Das zweite Zauberwort heißt Flexibilität. Am wichtigsten, sagt Bush, sei das Ergebnis. Wie eine Schule ihr Ziel erreicht, soll ihr selbst überlassen bleiben. Jeder Schuldistrikt - von insgesamt 14 800 in den USA - kann seinen eigenen Lehrplan entwickeln und seine eigenen Methoden anwenden. Notwendig, meint die neue US-Administration in Washington, ist nicht eine einheitliche Ausbildung, sondern ein einheitlicher Maßstab bei der Leistungsmessung.

Zuckerbrot und Peitsche

Mehr Geld: So heißt das dritte Zauberwort des neuen Präsidenten. Bush ist bereit, insgesamt 47 Milliarden Dollar zusätzlich auszugeben, um vor allem jenen Kindern zu helfen, die in armen Gegenden auf schlechte Schulen gehen müssen. In einem speziellen Programm (Title 1), das seit 1965 läuft, wurden Kinder aus bedürftigen Familien schon jetzt jährlich mit acht Milliarden Dollar unterstützt.
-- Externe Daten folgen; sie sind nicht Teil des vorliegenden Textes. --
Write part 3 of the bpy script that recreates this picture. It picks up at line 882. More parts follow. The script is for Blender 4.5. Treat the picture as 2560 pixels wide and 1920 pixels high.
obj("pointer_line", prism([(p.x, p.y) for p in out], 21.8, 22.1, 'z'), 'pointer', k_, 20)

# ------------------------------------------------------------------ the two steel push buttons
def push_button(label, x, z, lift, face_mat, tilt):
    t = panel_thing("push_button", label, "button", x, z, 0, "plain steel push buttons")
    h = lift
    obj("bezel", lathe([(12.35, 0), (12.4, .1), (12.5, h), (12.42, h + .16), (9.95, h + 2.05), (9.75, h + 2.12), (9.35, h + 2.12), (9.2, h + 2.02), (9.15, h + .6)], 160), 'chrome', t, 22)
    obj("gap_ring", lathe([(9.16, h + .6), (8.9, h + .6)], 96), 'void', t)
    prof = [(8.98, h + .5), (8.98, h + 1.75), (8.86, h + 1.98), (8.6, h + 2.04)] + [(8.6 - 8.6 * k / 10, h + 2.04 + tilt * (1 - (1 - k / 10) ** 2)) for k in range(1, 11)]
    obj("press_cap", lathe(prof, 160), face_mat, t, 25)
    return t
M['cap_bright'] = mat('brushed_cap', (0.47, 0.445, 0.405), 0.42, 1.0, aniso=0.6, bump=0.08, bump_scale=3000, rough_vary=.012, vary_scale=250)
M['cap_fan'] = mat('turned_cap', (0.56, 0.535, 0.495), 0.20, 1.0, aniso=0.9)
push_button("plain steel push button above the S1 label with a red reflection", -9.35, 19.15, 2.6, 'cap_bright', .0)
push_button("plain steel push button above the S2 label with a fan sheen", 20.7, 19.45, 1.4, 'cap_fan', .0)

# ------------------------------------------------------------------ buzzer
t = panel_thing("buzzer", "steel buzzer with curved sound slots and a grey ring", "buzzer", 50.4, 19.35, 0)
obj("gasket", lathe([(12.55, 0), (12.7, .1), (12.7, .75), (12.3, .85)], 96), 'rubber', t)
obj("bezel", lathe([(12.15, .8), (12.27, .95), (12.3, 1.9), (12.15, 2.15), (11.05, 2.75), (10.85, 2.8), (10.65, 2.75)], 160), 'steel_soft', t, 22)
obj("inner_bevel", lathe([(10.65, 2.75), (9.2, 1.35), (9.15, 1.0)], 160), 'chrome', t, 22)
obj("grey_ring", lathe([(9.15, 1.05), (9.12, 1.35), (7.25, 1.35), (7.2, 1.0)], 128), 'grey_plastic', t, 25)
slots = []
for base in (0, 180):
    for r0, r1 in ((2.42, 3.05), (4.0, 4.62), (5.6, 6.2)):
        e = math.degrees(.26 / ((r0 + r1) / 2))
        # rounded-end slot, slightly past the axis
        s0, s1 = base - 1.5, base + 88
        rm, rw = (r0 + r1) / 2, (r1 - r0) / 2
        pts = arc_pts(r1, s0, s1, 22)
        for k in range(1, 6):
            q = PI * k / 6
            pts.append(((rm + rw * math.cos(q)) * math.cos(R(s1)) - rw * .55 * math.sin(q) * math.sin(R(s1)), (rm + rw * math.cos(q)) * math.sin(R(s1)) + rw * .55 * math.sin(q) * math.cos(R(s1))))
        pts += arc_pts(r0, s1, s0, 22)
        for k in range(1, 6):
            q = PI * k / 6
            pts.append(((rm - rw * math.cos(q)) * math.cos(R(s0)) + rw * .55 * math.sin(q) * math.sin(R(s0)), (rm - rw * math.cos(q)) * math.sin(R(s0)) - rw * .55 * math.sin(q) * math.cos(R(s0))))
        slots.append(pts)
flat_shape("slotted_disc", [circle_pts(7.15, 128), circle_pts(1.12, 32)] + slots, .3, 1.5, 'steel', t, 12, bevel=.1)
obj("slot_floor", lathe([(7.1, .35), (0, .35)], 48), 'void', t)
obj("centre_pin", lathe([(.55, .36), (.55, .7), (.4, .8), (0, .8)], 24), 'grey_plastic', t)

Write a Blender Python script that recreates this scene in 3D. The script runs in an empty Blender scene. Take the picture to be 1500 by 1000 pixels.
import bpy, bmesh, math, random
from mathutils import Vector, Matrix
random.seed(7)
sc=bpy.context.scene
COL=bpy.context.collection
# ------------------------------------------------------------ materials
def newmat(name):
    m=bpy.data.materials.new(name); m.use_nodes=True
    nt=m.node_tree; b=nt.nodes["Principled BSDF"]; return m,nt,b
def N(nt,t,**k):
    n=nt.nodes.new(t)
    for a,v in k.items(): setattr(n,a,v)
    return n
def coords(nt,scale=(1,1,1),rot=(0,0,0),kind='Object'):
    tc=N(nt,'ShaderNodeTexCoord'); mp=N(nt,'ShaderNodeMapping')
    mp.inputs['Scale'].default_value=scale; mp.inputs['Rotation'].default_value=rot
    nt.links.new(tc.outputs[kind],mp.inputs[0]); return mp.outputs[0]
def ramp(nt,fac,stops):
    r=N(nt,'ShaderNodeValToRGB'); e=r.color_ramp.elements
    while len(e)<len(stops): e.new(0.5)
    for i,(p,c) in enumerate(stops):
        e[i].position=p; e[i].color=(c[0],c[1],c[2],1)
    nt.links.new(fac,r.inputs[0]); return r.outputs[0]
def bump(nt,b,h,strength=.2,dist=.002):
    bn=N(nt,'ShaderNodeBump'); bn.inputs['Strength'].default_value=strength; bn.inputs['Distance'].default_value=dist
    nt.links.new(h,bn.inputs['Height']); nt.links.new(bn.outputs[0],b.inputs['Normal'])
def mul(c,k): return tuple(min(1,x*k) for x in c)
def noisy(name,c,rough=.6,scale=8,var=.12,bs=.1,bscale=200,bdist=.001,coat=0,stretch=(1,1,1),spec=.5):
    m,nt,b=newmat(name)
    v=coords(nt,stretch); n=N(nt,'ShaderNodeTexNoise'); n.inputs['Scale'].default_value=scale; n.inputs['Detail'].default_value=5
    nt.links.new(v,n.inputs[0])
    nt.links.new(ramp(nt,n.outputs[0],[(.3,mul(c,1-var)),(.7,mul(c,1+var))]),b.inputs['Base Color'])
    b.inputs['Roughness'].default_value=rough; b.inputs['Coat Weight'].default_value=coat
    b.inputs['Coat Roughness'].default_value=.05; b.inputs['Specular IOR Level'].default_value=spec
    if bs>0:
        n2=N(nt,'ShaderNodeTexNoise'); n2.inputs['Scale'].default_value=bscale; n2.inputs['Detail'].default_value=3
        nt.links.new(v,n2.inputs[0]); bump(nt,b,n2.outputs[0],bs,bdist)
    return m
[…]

Trotzdem ist die Kluft zwischen Arm und Reich, Schwarz und Weiß in den letzten Jahren eher noch größer geworden. Das führt Bush unter anderem auf Schlamperei und Versagen zurück. Seine 47 Milliarden sind das Zuckerbrot, die Tests und die mögliche Bestrafung sind die Peitsche. So versucht der Republikaner, mit konservativen Mitteln (Kontrolle und Sanktionen) ein fortschrittliches Ziel zu erreichen - nämlich den Abbau der Ungleichheit.

Im Kern ist sein Reformprojekt nicht umstritten. Die Unterschiede zwischen Demokraten und Republikanern sind marginal. Allein das Gutschein-System, mit dem die Eltern ihre Kinder von jenen Schulen nehmen können, die in den Tests permanent schlecht abschneiden, wird heftig kritisiert. Die Republikaner sehen darin ein nützliches Druckmittel, die Demokraten dagegen befürchten, dass dadurch vieles noch schlimmer wird. Das Geld würde ausgerechnet von den Schulen abgezogen, die es besonders dringend brauchten, sagen sie. Und nur die besonders aktiven Eltern würden von den Gutscheinen für ihre Kinder Gebrauch machen, zurück blieben die hoffnungslosen Fälle. Eine schlechte Schule würde durch die Bestrafung nicht besser, sondern schlechter.

Die Vorstellung seines Schulreformprojektes war die erste politische Großtat von Bush. Das Wort "Gutscheine" vermied er dabei. "Ich möchte jeder Schule, die in den Tests schlecht abschneidet, eine faire Chance geben", sagte er. "Sie soll die entsprechenden Mittel erhalten und unterstützt werden. Aber es gibt eine Frist, einen Moment der Wahrheit. Dann müssen die Eltern die Gelegenheit erhalten, sich für ihre Kinder nach einer anderen Möglichkeit umzusehen." Das Gutschein-System wird Bush wohl nicht durchsetzen können. Aber ein bisschen darf jeder die Peitsche schwingen, der 47 Milliarden Dollar extra ausgibt.